Your instructions: Which lines contain the string "script"? Please list every one of them.

The records:
[Start]

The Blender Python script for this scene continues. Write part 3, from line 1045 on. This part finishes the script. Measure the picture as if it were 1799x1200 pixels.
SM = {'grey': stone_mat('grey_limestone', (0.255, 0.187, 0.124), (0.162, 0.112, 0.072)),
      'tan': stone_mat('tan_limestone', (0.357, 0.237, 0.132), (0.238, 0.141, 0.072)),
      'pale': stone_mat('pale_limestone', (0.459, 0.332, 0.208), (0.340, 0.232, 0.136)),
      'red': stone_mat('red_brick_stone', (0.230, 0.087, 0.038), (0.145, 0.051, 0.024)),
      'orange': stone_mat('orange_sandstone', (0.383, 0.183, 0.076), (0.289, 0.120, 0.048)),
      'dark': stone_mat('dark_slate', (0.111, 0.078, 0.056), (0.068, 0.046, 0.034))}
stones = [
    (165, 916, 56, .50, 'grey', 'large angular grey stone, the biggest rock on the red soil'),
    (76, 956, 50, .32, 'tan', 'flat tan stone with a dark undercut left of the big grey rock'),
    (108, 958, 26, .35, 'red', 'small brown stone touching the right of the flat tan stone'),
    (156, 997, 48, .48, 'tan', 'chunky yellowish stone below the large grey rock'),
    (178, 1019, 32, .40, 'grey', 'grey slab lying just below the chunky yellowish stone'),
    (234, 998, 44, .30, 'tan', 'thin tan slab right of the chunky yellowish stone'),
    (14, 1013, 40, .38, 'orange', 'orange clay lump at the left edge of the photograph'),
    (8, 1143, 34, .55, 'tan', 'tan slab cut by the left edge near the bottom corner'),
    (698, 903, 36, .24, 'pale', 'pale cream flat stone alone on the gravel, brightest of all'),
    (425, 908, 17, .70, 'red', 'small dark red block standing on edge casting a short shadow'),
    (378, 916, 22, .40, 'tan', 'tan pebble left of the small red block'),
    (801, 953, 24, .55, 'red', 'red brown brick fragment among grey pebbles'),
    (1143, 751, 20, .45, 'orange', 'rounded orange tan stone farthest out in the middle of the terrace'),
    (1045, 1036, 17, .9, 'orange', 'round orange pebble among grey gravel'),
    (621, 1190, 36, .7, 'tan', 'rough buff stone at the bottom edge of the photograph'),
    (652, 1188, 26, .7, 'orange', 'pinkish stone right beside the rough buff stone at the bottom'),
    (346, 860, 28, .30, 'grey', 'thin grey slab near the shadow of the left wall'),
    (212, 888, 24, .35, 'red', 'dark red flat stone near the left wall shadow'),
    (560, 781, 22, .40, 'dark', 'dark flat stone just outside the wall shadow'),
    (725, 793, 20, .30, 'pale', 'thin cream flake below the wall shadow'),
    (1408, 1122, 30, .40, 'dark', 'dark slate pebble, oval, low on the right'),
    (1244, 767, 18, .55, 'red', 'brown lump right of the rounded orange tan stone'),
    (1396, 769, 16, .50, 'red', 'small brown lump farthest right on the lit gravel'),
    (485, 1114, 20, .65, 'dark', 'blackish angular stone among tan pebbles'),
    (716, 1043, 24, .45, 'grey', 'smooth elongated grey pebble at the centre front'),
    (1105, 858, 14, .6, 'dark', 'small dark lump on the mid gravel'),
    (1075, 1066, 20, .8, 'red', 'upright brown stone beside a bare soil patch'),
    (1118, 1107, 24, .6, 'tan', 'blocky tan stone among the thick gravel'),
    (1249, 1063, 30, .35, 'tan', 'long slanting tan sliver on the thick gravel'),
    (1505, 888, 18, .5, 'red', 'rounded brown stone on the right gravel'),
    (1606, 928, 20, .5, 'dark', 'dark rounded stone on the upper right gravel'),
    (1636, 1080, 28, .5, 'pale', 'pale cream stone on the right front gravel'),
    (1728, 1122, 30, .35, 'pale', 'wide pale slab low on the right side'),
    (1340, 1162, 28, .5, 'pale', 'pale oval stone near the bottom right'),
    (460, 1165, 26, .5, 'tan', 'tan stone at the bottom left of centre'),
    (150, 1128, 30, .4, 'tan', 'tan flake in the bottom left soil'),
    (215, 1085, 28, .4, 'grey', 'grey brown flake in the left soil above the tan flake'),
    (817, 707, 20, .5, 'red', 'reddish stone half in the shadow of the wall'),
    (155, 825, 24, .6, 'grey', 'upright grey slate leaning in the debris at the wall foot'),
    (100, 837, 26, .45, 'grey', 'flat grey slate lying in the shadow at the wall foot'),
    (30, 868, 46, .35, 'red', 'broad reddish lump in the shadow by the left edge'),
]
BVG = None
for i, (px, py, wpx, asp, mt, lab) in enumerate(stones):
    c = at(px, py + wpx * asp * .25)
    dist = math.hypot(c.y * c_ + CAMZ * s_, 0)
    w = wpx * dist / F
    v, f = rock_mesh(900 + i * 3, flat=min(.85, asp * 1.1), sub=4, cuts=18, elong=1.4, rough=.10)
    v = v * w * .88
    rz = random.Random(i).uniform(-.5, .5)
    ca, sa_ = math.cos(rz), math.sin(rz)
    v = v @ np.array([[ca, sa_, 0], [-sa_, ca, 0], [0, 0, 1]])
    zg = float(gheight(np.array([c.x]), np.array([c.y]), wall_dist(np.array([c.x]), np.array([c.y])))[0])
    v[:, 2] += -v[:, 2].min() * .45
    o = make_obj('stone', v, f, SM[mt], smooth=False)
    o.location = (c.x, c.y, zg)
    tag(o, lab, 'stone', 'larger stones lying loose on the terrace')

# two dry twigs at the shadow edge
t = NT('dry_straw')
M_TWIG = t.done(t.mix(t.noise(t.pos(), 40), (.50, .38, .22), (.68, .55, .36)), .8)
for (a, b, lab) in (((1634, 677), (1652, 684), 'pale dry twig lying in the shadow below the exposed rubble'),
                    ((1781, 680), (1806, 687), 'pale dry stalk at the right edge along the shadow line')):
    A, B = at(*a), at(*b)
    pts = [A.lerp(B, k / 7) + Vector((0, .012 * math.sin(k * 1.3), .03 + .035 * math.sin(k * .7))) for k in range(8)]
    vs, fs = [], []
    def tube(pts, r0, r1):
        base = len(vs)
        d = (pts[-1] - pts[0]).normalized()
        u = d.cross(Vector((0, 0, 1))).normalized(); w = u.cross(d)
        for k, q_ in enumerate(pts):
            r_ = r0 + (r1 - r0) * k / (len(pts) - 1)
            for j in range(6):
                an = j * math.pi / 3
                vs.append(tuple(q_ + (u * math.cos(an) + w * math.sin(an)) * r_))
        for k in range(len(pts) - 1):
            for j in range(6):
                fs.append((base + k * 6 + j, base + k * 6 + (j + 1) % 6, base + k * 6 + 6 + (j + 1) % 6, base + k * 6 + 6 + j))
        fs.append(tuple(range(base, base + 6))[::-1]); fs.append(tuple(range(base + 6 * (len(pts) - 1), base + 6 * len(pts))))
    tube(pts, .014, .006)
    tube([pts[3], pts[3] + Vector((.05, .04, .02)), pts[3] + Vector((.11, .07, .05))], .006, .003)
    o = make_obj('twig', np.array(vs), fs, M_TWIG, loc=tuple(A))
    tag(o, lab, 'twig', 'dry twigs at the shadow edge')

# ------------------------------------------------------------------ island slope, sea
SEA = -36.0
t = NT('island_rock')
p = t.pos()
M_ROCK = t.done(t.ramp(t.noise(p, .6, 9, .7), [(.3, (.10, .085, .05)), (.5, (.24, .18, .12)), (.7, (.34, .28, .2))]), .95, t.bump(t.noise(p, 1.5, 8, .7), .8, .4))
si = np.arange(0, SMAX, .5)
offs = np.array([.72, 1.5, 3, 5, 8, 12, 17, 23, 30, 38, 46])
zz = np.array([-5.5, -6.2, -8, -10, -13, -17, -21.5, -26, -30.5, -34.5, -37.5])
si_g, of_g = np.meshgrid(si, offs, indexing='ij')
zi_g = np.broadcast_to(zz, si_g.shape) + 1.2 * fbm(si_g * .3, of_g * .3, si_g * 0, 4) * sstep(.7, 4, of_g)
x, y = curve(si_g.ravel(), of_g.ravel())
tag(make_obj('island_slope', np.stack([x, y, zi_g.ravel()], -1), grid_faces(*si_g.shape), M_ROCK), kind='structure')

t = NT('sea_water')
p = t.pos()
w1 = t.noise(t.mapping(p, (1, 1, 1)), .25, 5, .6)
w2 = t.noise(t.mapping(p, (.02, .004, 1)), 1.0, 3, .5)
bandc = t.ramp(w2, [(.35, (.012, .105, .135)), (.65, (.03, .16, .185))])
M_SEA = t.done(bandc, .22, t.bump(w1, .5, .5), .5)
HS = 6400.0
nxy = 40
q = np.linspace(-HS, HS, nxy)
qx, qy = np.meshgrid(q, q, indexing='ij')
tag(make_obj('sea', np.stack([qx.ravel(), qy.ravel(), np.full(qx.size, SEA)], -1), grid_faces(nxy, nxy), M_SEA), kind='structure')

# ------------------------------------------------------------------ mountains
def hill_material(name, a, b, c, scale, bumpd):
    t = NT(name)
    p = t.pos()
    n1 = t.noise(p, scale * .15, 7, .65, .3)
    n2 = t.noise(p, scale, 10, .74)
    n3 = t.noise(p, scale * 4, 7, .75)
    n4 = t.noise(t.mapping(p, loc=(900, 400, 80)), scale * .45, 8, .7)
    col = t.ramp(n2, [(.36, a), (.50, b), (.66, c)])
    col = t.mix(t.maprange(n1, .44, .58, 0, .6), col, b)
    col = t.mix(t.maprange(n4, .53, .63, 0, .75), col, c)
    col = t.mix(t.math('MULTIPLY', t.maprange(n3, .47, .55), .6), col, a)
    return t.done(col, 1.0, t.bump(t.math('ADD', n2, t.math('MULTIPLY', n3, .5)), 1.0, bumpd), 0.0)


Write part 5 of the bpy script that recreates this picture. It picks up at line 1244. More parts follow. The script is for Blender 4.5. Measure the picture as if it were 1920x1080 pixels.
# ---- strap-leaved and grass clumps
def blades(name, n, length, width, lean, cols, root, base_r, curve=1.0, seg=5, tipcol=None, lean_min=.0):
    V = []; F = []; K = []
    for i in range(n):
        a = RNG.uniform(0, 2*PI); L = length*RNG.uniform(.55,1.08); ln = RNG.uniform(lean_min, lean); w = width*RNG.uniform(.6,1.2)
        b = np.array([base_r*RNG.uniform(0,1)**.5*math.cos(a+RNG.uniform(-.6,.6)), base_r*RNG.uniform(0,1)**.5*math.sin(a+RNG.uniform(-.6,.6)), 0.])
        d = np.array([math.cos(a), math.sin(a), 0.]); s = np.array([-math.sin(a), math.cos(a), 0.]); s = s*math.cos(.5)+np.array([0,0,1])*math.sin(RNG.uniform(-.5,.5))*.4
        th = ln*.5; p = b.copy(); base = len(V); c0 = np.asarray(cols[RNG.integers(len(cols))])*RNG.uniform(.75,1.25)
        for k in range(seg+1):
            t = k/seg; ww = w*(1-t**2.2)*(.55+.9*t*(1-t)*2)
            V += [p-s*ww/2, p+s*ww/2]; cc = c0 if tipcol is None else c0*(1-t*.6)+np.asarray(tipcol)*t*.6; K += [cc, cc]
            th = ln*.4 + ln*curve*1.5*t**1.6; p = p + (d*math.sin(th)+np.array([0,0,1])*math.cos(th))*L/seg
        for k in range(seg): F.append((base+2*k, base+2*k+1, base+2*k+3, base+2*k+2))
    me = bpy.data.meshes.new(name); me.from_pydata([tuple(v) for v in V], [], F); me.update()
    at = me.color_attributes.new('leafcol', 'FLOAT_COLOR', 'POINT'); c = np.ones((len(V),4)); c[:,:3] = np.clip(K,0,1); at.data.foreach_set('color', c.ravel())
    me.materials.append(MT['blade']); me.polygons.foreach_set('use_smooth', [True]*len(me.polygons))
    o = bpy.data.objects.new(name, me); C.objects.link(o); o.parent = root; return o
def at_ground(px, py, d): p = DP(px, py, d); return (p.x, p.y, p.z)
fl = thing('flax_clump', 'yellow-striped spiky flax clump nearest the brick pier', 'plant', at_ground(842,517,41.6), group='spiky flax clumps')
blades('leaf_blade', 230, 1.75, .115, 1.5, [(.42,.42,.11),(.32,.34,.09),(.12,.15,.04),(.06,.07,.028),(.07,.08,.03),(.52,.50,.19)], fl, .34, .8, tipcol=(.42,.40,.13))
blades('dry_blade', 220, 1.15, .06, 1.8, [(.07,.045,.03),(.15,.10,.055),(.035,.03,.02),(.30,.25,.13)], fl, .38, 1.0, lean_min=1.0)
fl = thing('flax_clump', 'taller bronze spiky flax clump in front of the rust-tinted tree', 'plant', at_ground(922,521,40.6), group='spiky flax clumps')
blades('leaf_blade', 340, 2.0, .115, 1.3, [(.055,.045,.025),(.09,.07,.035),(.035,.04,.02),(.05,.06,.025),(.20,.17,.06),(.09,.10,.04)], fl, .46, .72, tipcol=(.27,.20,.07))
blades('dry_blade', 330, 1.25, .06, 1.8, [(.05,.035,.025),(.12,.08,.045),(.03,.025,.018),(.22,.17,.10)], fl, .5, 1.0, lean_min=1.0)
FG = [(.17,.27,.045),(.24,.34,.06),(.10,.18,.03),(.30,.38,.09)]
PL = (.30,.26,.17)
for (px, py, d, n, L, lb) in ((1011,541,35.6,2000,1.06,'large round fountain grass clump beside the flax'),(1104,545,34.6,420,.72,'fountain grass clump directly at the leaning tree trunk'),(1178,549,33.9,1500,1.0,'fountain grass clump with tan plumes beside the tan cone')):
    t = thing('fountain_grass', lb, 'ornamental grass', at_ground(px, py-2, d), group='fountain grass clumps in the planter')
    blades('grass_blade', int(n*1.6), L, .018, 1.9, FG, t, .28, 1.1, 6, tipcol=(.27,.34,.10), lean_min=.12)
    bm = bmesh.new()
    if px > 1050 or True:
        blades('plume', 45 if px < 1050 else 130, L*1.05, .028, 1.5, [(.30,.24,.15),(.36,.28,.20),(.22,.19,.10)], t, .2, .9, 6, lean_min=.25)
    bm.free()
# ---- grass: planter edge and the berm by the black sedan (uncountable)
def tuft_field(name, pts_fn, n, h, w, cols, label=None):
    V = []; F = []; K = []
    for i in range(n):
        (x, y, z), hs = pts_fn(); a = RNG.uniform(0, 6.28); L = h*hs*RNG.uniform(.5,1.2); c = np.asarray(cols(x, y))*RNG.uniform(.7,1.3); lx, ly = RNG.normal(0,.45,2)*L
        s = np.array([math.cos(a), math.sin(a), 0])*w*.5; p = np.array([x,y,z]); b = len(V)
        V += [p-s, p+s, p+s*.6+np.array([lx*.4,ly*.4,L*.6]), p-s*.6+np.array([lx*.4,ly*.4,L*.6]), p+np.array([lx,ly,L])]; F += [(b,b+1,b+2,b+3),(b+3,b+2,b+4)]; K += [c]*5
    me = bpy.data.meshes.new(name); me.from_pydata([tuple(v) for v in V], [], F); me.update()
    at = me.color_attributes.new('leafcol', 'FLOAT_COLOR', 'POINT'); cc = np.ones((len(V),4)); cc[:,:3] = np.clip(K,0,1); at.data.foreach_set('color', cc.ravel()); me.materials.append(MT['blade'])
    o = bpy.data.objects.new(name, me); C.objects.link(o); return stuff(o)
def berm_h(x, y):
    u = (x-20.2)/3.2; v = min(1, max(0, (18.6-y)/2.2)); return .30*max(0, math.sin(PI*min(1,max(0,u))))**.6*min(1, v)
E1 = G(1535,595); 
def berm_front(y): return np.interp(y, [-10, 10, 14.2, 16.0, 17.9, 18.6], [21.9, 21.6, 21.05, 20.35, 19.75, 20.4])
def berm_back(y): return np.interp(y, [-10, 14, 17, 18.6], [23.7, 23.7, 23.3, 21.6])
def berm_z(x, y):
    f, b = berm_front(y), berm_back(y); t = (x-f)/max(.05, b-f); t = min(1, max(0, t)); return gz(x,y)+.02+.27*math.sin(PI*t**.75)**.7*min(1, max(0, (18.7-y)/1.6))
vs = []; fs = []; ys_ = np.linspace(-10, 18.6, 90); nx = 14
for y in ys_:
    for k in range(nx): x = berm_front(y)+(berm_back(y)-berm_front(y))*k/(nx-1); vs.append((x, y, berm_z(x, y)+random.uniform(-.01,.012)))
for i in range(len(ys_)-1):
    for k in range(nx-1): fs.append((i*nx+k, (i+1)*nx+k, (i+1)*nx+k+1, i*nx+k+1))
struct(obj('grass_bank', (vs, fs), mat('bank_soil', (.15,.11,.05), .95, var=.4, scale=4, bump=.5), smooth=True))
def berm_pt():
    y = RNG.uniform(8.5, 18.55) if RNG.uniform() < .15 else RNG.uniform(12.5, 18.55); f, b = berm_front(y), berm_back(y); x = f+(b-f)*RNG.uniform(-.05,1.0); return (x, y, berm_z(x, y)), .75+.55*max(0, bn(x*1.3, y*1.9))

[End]

Complete response:
The Blender Python script for this scene continues. Write part 3, from line 1045 on. This part finishes the script. Measure the picture as if it were 1799x1200 pixels.
Write part 5 of the bpy script that recreates this picture. It picks up at line 1244. More parts follow. The script is for Blender 4.5. Measure the picture as if it were 1920x1080 pixels.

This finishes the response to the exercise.